Instrumentation: F horn and baritone saxophone

Program Notes:

Revolutions is a piece that is based on two events in history, during which individuals challenged the scientific status quo. The first movement represents the idea conceived by Christopher Columbus that the Earth was a spherical shape, instead of the socially accepted flat plane. Although challenged by some, Columbus was also supported by the Spanish King Ferdinand II and Queen Isabella, who financed his voyage to India, which he would use to prove his theory. This movement contains elements of disagreement between the two voices, but is mainly reflective of the positive interplay between the established idea and the new idea.

The second movement represents the idea of Nicolaus Copernicus, in which he claims that the Earth is not the center of the universe, as originally thought by Aristotle.
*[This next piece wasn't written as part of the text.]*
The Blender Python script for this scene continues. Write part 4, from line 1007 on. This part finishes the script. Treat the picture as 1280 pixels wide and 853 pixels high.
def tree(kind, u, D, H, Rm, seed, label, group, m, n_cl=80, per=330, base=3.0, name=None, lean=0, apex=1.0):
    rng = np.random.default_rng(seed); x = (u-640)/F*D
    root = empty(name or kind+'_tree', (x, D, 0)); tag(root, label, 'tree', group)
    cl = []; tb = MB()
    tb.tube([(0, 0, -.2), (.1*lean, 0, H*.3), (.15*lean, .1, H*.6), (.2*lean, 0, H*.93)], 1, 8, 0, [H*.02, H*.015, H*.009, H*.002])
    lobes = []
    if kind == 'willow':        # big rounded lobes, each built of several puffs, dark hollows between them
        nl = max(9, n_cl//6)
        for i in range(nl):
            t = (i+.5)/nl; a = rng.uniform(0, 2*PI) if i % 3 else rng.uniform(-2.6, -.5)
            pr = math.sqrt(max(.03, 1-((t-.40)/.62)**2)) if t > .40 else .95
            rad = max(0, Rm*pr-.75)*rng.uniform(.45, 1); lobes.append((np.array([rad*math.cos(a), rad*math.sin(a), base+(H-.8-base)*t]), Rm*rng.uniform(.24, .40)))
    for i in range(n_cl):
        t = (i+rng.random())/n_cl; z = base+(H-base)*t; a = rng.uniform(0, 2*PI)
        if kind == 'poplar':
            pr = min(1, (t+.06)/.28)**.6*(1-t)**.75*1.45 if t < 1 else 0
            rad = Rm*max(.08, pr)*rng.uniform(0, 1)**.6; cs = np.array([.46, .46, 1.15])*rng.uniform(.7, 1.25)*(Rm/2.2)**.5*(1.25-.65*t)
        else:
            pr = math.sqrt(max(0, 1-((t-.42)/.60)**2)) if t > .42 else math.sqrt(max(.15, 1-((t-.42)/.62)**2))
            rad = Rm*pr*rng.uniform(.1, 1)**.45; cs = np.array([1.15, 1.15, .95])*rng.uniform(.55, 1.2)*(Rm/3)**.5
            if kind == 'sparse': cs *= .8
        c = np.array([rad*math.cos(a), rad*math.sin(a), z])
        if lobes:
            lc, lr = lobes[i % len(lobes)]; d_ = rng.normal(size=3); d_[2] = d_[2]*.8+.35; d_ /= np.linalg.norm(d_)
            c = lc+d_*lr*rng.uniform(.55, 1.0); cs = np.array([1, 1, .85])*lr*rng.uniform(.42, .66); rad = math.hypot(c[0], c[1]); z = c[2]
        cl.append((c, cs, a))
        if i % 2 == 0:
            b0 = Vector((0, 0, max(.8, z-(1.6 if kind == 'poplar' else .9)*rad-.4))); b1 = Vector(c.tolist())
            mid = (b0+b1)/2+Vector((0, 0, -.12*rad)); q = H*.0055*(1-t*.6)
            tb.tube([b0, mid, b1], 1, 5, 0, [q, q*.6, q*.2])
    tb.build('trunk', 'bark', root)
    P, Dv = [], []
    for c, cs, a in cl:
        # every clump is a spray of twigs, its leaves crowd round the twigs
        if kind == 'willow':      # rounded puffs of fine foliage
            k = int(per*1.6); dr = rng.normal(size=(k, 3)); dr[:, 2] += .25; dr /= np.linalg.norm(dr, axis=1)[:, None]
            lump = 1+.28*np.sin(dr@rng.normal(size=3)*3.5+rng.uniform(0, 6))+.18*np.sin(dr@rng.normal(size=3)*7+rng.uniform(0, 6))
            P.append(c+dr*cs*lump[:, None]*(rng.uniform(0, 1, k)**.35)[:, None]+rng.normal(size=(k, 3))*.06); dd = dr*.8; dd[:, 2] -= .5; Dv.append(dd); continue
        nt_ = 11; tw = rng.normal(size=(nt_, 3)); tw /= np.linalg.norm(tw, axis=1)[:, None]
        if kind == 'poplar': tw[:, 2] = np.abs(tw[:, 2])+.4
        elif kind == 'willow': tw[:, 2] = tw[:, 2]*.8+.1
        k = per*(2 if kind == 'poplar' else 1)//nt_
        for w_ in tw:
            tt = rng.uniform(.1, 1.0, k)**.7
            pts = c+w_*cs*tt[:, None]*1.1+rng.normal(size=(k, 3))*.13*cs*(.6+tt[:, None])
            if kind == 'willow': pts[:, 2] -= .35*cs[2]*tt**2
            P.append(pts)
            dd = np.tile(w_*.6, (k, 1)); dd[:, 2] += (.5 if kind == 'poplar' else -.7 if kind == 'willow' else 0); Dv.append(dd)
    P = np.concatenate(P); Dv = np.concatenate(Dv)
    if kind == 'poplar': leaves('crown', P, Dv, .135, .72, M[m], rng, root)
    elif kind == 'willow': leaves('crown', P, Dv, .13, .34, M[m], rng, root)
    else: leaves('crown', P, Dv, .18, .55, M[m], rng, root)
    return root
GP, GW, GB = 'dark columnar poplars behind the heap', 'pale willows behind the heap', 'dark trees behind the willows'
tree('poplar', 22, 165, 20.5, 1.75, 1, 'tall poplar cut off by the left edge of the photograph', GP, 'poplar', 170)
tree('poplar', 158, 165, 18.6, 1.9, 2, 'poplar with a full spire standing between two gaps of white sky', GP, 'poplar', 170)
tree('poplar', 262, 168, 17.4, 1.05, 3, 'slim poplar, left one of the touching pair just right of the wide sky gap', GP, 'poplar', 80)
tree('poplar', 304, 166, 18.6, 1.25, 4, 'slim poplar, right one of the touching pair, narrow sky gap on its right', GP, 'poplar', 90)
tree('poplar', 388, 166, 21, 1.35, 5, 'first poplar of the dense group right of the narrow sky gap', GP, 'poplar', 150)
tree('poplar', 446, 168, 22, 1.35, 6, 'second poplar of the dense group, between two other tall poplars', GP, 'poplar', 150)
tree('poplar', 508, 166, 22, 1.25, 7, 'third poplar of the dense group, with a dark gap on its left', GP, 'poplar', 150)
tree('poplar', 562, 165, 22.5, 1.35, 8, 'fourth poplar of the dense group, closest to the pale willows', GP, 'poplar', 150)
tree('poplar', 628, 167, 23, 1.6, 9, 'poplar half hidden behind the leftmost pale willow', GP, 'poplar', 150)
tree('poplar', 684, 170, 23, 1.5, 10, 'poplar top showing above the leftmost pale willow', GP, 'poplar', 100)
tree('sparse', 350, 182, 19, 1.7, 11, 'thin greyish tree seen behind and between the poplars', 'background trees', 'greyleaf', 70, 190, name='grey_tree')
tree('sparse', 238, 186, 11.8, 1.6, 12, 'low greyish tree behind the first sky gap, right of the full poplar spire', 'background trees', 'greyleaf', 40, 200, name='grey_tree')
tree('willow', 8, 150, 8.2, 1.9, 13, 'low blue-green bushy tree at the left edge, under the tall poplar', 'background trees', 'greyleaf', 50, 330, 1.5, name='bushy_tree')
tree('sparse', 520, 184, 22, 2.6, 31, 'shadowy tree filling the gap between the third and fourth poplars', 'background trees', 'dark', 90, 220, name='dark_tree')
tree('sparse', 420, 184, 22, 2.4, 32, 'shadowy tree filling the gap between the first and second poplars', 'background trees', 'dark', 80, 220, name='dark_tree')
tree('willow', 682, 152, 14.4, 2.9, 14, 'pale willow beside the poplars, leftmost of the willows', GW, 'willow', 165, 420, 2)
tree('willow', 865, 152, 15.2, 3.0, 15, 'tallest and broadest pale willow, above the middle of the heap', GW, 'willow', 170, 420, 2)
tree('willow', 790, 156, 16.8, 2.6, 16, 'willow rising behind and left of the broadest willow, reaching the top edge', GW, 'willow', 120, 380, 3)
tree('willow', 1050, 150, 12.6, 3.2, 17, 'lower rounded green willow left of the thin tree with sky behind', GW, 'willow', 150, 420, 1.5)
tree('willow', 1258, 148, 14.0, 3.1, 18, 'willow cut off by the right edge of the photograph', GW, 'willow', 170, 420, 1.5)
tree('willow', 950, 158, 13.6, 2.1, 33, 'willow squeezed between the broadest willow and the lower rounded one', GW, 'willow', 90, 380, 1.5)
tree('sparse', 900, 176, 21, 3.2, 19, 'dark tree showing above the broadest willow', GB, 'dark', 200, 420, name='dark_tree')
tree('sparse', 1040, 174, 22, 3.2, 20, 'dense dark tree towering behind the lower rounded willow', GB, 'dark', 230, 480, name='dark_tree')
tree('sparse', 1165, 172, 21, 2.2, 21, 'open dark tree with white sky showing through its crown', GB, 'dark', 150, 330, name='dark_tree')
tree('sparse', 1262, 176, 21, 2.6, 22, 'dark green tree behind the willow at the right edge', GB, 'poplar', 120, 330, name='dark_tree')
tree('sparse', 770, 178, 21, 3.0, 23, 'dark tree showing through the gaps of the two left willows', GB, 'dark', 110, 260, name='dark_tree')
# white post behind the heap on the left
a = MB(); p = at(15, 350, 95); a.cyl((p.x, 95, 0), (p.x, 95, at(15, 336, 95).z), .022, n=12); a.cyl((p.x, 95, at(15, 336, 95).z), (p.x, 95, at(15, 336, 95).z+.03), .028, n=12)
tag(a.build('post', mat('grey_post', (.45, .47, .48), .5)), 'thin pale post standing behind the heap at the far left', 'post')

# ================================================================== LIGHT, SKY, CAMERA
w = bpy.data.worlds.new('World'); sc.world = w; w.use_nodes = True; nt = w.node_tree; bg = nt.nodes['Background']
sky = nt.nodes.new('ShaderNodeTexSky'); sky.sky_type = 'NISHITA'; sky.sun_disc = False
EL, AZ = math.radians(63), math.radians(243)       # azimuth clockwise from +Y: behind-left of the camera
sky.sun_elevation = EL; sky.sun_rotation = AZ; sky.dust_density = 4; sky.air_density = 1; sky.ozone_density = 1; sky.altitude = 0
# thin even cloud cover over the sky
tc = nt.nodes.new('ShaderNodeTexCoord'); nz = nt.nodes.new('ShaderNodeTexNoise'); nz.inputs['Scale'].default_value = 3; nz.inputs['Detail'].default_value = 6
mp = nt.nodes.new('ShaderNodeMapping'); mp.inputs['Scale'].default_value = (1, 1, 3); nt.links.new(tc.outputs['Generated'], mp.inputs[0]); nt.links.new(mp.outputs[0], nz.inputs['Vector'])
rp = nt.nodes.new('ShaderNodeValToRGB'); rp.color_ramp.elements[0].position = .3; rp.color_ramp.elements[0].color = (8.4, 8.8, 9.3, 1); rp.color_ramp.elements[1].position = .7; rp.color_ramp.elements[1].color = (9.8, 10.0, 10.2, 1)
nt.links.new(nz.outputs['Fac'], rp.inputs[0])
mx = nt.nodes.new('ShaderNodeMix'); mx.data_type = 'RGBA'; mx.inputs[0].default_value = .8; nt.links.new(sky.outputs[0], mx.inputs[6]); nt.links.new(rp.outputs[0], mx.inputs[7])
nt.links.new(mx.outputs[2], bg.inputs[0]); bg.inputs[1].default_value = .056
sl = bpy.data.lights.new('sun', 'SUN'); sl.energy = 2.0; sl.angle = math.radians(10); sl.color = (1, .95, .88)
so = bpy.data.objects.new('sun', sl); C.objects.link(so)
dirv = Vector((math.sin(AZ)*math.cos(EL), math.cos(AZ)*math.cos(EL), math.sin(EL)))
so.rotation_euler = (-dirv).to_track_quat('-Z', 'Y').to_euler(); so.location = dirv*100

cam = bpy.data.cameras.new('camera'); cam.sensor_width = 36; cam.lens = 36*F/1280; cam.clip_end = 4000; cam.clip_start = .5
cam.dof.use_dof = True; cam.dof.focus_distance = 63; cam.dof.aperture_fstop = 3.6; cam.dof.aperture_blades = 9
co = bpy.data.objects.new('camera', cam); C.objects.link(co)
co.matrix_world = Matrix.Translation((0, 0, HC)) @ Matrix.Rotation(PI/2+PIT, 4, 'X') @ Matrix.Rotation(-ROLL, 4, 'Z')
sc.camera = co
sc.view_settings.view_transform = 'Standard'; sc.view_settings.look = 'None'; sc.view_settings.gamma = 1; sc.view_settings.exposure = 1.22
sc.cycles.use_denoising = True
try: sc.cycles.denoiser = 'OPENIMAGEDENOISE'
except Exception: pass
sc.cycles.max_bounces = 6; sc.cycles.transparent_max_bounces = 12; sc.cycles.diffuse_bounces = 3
This idea was strongly criticized by the Catholic Church in Rome, bringing a lifetime of hardship to Copernicus and his supporters. The Baritone Saxophone represents the authority of the church, with its repeating, cyclic motive, with a tonal center of E, suggesting the idea of an Earth-centric universe. The French Horn plays the part of Copernicus and his idea, challenging the strongly founded theory of Aristotle. The harsh disagreement between the two instruments demonstrates the conflict between Copernicus and the Cardinals in Rome. This clash is eventually resolved towards the end of the piece, indicating the eventual acceptance of his theory by the Church, centuries later.